Computer asks for Demo values
System gas pressure in PSIG 250
System gas temperature in Degrees F 60
Gas specific gravity .75
Gas viscosity in centipoise .011
Maximum pressure drop allowed per 100 feet of pipe in PSI .7
The Reynolds number is calculated the normal way and is used as a base, as well
as the material's absolute roughness, from which the Darcy-Colebrook friction
factor is calculated. It then automatically calculates the friction factor for
all situations of steam gas rates from 600 SCFH to 6,000,000 SCFH and for all
steel pipe with standard weight wall thicknesses from nominal size 1/2 inch
through 48 inch.
When this is done, it calculates the pressure drop per 100 feet for all
situations that meet the user's input criteria using the Darcy equation. It
begins with 600 SCFH flowing in a 1/2 inch line. If the pressure calculated
per 100 feet meets the user's criteria, it retains it for the table and goes on
to calculate pressure drop for the next larger flow rate. If the pressure drop
does not meet the criteria, it drops the 1/2 inch size and goes to the next
larger pipe size inch, and puts it through the test. This continues until
6,000,000 #/hour or 48 inch pipe has been reached; whichever comes first.
The default inside diameters of <BOGASPLM> are those that are consistent with
standard wall thicknesses. If this diameters are acceptable by the user, he
needs not input any diameters; <BOGASPLM> retrieves them from the data on file.

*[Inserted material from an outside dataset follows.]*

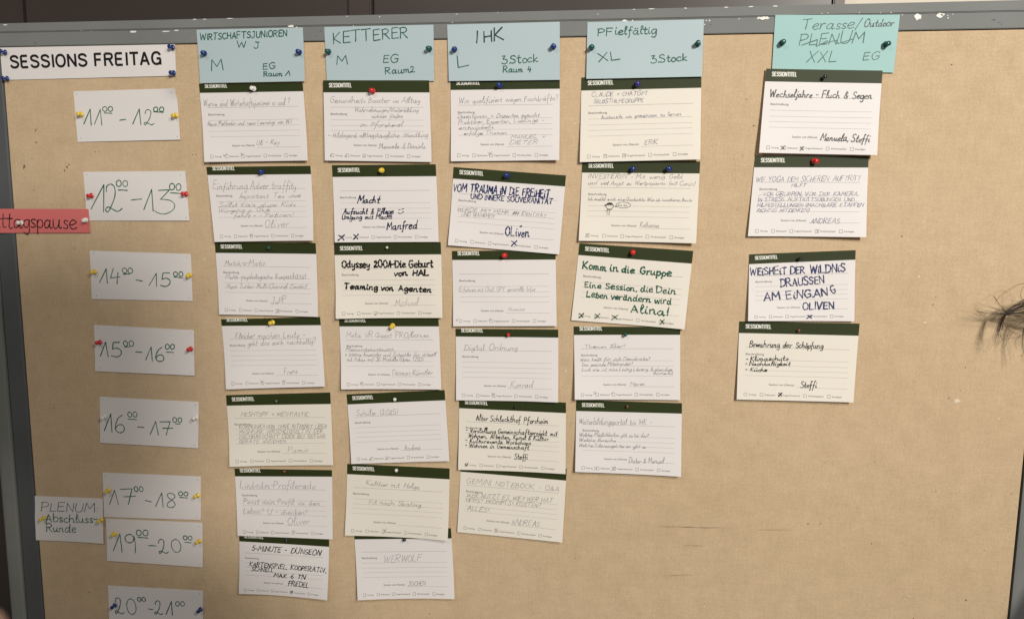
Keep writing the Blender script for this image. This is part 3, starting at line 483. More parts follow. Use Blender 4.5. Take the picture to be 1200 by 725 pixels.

However, if the specified inside diameters for the system to be designed are
different from the default diameters on file, the user is allowed to change any
or all of the inside diameters on file.
Once the simple input of these numbers have been made by the user, <BOGASPLM>
prints out a table that will show all of the pipe sizes that satisfy the user's
criteria and also show the pressure drop per 100 feet and the velocity of the
gas flow in feet per minute. The inside diameters CANNOT be changed on this
demo. They can be changed on the FULL PURCHASED VERSION. Piping material and
absolute roughness may also be changer on the purchased version but only under
the same conditions as listed in the <BOSTMSZ> description.